Articles for Teachers
Parenting/teaching is a difficult responsibility, and there are so many morals and ideals that parents/teachers wish to teach their children with kindness often at the top of the list. It's not easy to teach children to be kind, especially when they're exposed to a variety of outside influences. Follow these tips, and you may be able to pass a little kindness on to your child.
Praise your child's helpfulness. There are times when you're in the middle of a chore that would get finished much faster if you did it yourself, but you find your child tagging along, trying to help. Let him. When you acknowledge his assistance, it encourages him to do acts of kindness more often.
Discourage your children from putting each other down. When you're together and you hear your children insulting or demeaning each other, put a stop to it. Kindness truly does begin at home, and your children have to learn to be kind to one another if they are to carry on the behavior outside the home.
Provide opportunities for children to exhibit kindness. Gently nudge your child toward being kind by making suggestions to help others. Avoid forcing the issue, though, because your child won't feel like being kind if you do; she'll feel like you're dominating her decisions instead.
Catch children being kind. Be on the lookout for your child pushing his friend on the swing, helping his sister with her homework or opening the door for a senior. Acknowledge and praise his great choices and for taking the opportunity to show others his kindness.
Recognize your child's individual gifts and talents. Make the effort to see your child for who she is and don't compare her to her siblings or friends. This will only build resentment. If you praise her for her uniqueness, she'll learn to see it in others and appreciate them in the same way.

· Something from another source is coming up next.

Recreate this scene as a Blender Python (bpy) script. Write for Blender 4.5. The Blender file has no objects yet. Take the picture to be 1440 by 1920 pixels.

Realize the value of an apology. Teaching your child to be kind isn't exclusively about all the good stuff. Sometimes, probably more often that you care to admit, it's about knowing when you've made a mistake and saying you're sorry. That will also teach your child compassion and resonsibility.
Allow children to take ownership of their own behavior. Just as you tell your child to take responsibility for his own bad choices, you shouldn't take the credit when he is kind to others. You've given her the foundation, but ultimately it's up to him to carry it out. When he does, let him own it.